Balancing a career with the demands of family life is an issue that many woman struggle with on a daily basis. While married men usually spend an average of 16.6 hours each week on domestic work and childcare, married women who have a full time job spend and average of 24.5 hours the equivalent of a part time job. Although men often times work longer employment hours than women recent research suggests that women who are employed fulltime have less free time than their male counter parts; they spend an additional 11 hours working each week when considering time spent in both paid and domestic labor (Fetterolf J. & Rudman L., 2014). In a few cross-national studies done they distinguish between different aspects of gender egalitarianism and compare them systematically.
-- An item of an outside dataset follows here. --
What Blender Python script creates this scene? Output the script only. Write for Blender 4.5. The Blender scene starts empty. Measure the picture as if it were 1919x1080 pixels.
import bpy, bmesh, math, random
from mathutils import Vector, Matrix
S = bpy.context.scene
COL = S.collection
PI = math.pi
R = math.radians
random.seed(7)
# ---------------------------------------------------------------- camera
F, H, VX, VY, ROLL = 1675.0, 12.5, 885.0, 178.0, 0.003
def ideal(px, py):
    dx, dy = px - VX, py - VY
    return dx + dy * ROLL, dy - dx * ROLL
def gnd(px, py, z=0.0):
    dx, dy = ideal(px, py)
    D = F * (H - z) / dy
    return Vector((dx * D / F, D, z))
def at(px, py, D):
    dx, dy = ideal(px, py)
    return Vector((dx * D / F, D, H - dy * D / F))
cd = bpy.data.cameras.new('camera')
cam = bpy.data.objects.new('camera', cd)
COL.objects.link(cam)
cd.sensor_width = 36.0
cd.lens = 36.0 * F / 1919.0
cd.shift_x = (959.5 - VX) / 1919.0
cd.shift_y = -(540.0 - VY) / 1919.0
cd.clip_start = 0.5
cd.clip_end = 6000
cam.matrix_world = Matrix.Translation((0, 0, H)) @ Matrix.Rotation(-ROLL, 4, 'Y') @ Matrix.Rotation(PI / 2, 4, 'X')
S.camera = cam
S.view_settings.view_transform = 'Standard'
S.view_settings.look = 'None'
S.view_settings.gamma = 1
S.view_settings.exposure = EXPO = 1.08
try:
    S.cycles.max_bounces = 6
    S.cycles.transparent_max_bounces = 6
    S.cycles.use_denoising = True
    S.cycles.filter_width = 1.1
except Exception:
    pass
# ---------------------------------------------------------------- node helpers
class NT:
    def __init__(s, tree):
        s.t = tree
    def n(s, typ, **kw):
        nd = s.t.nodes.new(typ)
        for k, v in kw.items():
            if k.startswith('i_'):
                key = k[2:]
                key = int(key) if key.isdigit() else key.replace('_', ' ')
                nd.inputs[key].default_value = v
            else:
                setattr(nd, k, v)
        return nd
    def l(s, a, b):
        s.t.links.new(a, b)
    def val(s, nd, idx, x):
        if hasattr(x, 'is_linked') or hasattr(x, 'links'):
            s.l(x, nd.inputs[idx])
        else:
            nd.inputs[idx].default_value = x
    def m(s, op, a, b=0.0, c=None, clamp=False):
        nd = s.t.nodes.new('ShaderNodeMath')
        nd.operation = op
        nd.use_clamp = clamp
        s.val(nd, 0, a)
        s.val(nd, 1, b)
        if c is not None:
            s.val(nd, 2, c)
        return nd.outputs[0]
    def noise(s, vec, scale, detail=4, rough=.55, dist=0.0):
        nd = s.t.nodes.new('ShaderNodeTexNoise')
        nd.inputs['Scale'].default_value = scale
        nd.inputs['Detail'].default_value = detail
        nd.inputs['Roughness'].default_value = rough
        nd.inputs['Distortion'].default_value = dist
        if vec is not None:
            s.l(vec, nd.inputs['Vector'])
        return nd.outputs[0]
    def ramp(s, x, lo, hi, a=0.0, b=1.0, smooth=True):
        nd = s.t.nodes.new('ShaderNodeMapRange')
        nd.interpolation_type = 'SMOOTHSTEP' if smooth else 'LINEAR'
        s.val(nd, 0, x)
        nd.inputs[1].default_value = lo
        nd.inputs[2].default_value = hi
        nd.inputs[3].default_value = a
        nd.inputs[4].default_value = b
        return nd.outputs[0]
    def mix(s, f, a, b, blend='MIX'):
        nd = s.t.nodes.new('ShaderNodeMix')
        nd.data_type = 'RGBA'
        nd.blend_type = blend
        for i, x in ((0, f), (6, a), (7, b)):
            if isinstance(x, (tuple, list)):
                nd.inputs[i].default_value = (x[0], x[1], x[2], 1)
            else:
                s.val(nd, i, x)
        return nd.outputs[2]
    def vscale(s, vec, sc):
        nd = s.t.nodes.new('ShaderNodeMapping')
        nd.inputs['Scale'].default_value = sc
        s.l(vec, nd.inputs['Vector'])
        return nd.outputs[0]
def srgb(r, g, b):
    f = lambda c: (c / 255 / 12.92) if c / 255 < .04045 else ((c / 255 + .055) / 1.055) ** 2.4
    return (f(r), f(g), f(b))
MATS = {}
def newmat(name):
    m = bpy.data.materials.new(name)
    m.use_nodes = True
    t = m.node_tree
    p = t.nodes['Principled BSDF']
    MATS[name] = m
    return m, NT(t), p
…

This study examined cross-national differences in attitudes towards mothers participation in the labor market and towards gender equality within the household, using a multilevel analysis of individual data from 33 nations. The results concluded there was a greater support for employed mothers but a significant lower level of approval of gender equality at home among residents of countries that offered women more education and economic opportunities (Yu, W., & Lee, P.,2013). It is often times women and men at the upper end of the social class continuum expressing greater desire to share paid and unpaid labor equally, where as less educated couples with less skilled occupations and less money tend to voice more enthusiasm for specialized gender roles. But the behavior of many couples does not exactly align with their attitudes which as a result leads them to live unexpectedly egalitarian or noneglaritarian lives. In the study done by Margaret L. Usdansky she argues that this gender equality paradox is explained by social structures related to the organization of work and family that act as potent counterforces to attitudes (Usdansky M., 2011).